Report on the Union institutions’ progress towards the implementation of the gradual reduction of the Irish language derogation

Author (Corporate)
Series Details COM (2019) 318
Publication Date 04/07/2019
Content Type ,


Report presented on 4 July 2019 by the European Commission regarding the status of Irish as an official and working language of the Union.

Further information:

When it joined the European Communities in 1973, Ireland did not ask for Irish to be one of the institutions’ official and working languages, but only to have the Treaties translated into Irish and for its citizens to have the right to communicate with the institutions in Irish. Consequently, Irish was not added to the list of official and working languages and the institutions did not draft or publish legislation in Irish.

In 2005, Ireland requested that Irish become an official and working language of the Union, proposing a restricted regime whereby only Regulations adopted jointly by the European Parliament and the Council of the European Union would be drafted in Irish. The Council granted that status from 1 January 2007, with a derogation stipulating that only EP and Council Regulations had to be drafted in Irish.

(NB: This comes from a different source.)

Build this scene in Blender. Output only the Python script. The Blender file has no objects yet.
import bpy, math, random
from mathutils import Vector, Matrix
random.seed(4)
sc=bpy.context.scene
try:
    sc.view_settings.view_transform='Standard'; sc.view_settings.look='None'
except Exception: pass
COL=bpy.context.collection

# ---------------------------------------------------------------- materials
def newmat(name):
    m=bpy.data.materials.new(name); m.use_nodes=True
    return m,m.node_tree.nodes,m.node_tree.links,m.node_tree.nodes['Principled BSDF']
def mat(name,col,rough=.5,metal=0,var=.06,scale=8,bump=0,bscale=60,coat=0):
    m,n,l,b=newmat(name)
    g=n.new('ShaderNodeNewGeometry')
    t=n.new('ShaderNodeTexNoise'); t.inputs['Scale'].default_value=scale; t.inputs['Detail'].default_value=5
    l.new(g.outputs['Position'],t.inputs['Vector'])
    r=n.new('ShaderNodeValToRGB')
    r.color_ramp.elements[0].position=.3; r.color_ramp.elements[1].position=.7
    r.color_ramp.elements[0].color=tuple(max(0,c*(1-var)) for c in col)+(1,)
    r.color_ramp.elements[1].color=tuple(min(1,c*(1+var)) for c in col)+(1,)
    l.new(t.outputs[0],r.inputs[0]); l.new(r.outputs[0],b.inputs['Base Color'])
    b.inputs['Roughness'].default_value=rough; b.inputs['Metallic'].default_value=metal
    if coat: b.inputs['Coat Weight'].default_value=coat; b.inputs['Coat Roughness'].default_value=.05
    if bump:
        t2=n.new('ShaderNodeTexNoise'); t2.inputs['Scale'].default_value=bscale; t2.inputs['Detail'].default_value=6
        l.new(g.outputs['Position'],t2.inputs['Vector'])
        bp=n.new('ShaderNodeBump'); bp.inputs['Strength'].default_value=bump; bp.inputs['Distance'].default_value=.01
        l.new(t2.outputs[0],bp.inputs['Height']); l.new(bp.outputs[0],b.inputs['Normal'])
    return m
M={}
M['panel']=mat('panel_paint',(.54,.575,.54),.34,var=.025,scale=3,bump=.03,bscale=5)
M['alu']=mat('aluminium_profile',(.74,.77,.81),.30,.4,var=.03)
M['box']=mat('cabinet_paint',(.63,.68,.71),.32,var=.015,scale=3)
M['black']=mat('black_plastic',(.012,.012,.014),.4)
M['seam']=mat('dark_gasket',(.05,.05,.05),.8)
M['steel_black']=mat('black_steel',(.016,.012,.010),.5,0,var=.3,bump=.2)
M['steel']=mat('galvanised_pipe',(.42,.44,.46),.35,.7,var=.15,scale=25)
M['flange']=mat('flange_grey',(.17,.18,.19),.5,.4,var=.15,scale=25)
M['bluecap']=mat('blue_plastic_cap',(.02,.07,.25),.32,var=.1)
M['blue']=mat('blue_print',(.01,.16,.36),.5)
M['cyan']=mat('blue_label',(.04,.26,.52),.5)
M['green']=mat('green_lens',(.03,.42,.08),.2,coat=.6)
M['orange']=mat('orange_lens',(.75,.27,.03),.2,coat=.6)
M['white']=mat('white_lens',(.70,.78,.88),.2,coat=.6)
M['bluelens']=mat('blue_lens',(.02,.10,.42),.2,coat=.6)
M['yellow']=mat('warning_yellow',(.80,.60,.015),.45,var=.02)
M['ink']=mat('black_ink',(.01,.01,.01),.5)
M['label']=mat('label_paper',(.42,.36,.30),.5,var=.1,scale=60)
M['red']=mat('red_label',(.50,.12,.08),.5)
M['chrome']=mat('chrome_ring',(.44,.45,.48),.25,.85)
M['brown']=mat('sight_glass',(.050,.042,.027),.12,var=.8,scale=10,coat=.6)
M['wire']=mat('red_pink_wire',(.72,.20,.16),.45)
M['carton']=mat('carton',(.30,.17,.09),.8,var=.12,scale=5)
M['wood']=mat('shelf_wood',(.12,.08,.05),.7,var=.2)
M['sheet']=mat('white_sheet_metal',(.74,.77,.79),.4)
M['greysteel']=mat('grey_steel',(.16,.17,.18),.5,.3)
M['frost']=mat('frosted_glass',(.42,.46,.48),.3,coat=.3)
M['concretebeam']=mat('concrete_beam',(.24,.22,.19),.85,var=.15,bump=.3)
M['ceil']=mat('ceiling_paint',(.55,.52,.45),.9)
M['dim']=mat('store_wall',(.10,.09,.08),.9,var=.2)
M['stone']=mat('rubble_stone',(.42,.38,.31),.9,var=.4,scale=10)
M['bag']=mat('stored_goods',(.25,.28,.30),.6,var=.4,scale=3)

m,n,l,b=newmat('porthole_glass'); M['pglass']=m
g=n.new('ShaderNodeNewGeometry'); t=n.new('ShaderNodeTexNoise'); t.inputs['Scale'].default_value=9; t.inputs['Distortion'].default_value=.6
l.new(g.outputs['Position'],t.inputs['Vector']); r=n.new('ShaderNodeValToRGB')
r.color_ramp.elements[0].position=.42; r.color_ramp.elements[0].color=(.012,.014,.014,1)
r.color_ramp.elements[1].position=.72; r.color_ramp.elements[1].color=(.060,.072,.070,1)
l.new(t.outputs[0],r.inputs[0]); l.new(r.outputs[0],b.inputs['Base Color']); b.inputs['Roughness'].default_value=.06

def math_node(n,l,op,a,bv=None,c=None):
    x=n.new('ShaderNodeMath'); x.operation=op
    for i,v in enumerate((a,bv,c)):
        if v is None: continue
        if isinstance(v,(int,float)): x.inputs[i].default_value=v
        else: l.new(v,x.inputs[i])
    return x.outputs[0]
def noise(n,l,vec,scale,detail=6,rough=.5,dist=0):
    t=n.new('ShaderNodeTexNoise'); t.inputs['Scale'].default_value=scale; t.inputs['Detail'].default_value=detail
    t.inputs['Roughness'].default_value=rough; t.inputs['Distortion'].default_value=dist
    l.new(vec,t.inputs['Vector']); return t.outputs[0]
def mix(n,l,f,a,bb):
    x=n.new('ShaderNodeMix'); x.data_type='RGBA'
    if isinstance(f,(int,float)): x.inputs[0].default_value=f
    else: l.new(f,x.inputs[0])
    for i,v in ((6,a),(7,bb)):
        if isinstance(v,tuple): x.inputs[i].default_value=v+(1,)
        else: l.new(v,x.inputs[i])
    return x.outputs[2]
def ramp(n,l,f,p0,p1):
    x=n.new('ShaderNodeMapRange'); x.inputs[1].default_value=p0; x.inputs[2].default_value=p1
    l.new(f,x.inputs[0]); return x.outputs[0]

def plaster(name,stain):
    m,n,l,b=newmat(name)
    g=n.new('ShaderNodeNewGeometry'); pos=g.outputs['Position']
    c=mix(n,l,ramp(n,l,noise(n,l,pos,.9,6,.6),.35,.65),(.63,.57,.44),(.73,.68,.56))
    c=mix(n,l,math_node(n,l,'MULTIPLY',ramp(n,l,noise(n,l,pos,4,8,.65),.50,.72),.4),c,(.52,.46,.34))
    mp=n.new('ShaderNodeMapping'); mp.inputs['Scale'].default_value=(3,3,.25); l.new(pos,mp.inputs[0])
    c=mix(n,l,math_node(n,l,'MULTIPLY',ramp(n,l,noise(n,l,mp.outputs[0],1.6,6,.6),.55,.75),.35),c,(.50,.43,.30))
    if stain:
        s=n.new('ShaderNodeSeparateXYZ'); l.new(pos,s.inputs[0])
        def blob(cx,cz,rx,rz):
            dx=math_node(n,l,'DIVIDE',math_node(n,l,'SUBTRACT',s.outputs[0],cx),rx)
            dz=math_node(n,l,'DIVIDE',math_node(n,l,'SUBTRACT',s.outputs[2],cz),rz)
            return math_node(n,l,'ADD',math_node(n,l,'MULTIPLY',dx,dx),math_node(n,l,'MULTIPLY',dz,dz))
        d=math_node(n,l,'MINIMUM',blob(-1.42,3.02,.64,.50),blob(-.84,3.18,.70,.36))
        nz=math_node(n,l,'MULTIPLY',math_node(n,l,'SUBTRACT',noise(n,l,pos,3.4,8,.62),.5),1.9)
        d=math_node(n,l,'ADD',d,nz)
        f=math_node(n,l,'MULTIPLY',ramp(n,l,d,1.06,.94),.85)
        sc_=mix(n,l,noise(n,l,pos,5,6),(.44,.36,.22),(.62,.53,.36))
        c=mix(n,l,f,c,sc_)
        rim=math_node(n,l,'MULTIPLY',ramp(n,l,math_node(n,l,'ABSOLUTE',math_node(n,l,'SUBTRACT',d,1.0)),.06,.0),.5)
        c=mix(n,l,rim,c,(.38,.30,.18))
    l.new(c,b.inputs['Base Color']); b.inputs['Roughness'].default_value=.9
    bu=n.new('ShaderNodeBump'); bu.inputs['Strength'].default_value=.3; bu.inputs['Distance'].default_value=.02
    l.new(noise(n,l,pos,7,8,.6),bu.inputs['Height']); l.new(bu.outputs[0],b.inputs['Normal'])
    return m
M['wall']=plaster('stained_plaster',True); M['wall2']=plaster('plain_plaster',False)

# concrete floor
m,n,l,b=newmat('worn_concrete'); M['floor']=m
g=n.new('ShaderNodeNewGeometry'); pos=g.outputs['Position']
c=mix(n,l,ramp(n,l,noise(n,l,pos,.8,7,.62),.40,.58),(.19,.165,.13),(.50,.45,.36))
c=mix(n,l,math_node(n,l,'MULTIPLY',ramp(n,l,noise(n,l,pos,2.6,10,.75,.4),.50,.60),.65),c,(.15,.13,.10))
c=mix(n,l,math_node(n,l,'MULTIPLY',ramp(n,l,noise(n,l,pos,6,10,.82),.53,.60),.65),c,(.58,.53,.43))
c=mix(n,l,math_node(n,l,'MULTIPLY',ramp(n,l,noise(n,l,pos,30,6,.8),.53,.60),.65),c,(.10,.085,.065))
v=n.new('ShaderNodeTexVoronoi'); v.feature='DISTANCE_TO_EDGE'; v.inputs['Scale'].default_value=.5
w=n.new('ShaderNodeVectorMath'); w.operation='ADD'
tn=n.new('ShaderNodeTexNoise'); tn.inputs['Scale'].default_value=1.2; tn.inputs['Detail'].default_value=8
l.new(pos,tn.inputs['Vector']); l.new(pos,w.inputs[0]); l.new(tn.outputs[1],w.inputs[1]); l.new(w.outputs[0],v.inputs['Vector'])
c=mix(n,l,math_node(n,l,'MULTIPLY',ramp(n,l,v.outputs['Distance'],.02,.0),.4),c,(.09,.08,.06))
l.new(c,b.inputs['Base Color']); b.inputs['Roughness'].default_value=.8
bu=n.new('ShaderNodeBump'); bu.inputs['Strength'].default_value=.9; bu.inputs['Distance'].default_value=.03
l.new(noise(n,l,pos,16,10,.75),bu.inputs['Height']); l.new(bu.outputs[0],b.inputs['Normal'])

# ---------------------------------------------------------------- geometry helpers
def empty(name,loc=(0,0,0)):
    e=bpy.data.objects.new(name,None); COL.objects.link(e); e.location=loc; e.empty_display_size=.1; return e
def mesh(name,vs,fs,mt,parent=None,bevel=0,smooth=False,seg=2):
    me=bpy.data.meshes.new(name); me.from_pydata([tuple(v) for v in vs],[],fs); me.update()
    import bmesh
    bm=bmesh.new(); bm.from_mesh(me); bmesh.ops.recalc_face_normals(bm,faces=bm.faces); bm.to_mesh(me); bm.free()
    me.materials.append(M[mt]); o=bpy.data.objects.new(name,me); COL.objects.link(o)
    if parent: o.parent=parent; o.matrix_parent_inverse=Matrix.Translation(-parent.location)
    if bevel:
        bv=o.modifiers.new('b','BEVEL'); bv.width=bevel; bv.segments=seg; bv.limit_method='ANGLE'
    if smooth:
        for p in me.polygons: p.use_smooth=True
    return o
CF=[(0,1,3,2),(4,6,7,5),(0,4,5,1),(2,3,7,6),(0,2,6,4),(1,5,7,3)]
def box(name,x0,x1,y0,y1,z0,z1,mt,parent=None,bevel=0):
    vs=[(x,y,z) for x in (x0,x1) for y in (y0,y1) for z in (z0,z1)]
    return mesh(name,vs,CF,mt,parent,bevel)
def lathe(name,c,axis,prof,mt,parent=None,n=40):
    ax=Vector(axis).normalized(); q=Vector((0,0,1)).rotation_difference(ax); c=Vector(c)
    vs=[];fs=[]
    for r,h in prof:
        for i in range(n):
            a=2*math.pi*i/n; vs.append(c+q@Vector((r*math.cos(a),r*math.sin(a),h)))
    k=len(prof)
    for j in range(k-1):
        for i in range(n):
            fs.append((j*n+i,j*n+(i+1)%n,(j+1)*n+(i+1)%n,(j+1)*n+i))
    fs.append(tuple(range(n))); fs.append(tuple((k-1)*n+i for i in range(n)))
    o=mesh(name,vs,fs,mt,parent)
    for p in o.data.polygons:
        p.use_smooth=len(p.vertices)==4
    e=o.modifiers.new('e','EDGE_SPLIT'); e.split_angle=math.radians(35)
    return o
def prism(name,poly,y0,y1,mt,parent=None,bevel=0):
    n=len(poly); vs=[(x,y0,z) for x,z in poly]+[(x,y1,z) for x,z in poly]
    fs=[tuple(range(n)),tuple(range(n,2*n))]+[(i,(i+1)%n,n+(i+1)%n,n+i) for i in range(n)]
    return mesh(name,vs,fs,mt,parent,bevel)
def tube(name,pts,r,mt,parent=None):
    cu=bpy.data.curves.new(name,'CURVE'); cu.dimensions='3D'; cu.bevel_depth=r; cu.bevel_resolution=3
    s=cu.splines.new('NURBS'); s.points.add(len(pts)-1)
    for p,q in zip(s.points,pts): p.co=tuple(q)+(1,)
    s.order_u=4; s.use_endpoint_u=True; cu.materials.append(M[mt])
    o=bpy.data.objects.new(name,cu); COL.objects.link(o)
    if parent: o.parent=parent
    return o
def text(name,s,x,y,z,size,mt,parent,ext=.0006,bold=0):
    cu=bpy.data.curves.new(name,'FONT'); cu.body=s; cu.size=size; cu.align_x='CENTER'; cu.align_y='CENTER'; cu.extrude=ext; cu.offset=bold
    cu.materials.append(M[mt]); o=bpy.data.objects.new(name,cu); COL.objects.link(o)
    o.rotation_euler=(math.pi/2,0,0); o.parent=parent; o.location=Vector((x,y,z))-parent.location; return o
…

The derogation was adopted for 5 years and, following a review in 2010, extended for a further 5 years to 31 December 2016. In 2015, as part of its policy of encouraging the use and knowledge of Irish, the Irish Government asked the Council to gradually reduce the scope of the derogation with a view to phasing it out by 1 January 2022. Accordingly, the Council adopted Regulation (EU, Euratom) 2015/2264 in December 2015.

The Regulation requires the Commission to report twice to the Council on its implementation before the derogation ceases to apply. This first implementation report takes stock of progress between January 2016 and mid-2019.